=== Written instruction ===
In the data below, find every line with the string "part" and pull it out.

^^^^

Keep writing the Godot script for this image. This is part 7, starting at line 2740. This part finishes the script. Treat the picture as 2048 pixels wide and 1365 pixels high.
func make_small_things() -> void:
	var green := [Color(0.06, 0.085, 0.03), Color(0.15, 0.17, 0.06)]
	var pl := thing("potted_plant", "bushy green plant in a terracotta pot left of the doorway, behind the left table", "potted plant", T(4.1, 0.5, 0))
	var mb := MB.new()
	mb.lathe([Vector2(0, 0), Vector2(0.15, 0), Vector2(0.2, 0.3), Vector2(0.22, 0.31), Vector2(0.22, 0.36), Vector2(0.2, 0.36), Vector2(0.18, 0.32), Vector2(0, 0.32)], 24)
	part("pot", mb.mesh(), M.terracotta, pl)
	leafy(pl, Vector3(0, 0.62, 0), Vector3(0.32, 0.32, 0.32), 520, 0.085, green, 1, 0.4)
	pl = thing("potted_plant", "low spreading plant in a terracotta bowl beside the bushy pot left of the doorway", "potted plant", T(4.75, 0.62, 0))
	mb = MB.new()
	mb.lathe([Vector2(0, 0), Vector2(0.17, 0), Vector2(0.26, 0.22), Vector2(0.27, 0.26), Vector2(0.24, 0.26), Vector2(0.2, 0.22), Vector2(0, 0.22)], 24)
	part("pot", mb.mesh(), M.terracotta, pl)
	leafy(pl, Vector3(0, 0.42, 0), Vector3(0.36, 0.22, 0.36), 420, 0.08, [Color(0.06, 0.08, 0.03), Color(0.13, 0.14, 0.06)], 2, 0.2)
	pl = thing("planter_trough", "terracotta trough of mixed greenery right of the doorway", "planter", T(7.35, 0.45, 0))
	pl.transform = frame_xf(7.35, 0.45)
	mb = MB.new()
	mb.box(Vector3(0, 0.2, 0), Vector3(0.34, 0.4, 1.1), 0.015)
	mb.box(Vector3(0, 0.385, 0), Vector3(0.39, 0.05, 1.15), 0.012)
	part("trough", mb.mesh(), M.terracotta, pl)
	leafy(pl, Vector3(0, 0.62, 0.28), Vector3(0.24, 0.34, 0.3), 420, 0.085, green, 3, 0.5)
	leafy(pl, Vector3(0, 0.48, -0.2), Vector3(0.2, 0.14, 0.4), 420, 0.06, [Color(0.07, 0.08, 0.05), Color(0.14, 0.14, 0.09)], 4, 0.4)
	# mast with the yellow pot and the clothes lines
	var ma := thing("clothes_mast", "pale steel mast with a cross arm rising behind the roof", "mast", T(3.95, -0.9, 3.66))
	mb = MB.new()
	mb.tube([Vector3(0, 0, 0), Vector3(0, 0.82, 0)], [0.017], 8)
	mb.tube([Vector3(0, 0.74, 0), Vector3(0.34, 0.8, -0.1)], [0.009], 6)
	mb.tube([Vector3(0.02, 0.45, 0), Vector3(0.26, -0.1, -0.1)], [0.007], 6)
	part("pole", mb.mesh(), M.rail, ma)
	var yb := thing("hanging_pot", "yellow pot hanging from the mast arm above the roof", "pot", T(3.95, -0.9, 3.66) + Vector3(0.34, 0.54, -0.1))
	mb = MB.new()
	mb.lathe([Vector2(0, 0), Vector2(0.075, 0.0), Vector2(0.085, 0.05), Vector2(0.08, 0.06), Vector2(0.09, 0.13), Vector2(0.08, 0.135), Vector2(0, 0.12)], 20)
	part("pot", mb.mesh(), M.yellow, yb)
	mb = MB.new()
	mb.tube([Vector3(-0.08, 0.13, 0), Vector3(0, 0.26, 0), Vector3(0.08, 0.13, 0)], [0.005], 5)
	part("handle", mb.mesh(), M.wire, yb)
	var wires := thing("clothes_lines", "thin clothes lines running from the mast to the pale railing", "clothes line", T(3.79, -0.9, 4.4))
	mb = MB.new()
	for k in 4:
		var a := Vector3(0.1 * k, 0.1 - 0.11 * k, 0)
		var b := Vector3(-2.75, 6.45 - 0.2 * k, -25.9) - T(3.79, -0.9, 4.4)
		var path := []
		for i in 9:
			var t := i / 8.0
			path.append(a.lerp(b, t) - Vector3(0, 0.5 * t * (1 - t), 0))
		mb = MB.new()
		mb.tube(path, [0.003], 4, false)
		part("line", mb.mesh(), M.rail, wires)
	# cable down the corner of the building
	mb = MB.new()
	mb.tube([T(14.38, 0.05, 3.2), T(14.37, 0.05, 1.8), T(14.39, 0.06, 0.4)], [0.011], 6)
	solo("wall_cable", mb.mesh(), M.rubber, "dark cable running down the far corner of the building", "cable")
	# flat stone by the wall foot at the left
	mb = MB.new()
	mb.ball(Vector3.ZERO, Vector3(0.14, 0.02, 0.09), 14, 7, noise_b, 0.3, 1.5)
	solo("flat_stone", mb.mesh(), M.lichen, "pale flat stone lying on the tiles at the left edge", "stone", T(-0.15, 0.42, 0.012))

^^^^

=== Exercise output ===
Keep writing the Godot script for this image. This is part 7, starting at line 2740. This part finishes the script. Treat the picture as 2048 pixels wide and 1365 pixels high.
	part("pot", mb.mesh(), M.terracotta, pl)
	part("pot", mb.mesh(), M.terracotta, pl)
	part("trough", mb.mesh(), M.terracotta, pl)
	part("pole", mb.mesh(), M.rail, ma)
	part("pot", mb.mesh(), M.yellow, yb)
	part("handle", mb.mesh(), M.wire, yb)
		part("line", mb.mesh(), M.rail, wires)